[Scene script records]
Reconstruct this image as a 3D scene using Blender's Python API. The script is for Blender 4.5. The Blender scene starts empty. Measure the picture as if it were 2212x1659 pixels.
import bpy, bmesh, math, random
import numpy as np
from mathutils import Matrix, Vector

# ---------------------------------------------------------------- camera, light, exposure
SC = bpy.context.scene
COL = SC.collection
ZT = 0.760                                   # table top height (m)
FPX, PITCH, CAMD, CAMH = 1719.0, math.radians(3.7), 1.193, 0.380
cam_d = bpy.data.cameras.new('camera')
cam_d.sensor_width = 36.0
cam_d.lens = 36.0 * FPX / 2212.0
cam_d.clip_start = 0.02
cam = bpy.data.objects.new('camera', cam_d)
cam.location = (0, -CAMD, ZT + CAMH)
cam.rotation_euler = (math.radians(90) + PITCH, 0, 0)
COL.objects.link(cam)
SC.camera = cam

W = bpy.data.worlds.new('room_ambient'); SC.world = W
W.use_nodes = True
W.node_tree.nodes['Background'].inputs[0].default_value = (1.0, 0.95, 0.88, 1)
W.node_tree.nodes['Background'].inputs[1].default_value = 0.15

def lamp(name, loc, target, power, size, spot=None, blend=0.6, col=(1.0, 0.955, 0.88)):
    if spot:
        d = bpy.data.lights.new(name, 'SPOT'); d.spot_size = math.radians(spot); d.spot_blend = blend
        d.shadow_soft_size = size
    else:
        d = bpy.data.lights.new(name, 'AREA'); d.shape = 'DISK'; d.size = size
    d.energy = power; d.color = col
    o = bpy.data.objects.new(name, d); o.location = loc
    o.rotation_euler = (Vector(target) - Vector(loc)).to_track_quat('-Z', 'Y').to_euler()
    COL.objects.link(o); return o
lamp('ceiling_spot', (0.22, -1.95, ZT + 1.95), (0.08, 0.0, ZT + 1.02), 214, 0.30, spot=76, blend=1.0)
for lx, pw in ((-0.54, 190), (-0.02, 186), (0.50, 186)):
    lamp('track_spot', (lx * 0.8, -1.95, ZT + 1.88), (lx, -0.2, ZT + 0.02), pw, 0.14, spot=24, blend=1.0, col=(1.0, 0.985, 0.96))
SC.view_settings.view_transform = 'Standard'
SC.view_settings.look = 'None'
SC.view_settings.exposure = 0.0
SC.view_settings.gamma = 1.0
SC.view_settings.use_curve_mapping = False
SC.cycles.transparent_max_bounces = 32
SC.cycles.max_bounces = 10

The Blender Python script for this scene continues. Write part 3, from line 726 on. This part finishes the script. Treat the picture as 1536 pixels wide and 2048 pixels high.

## Set task
Search the records for the string "Python" and return every line in which it occurs.

## Correct result
Reconstruct this image as a 3D scene using Blender's Python API. The script is for Blender 4.5. The Blender scene starts empty. Measure the picture as if it were 2212x1659 pixels.
The Blender Python script for this scene continues. Write part 3, from line 726 on. This part finishes the script. Treat the picture as 1536 pixels wide and 2048 pixels high.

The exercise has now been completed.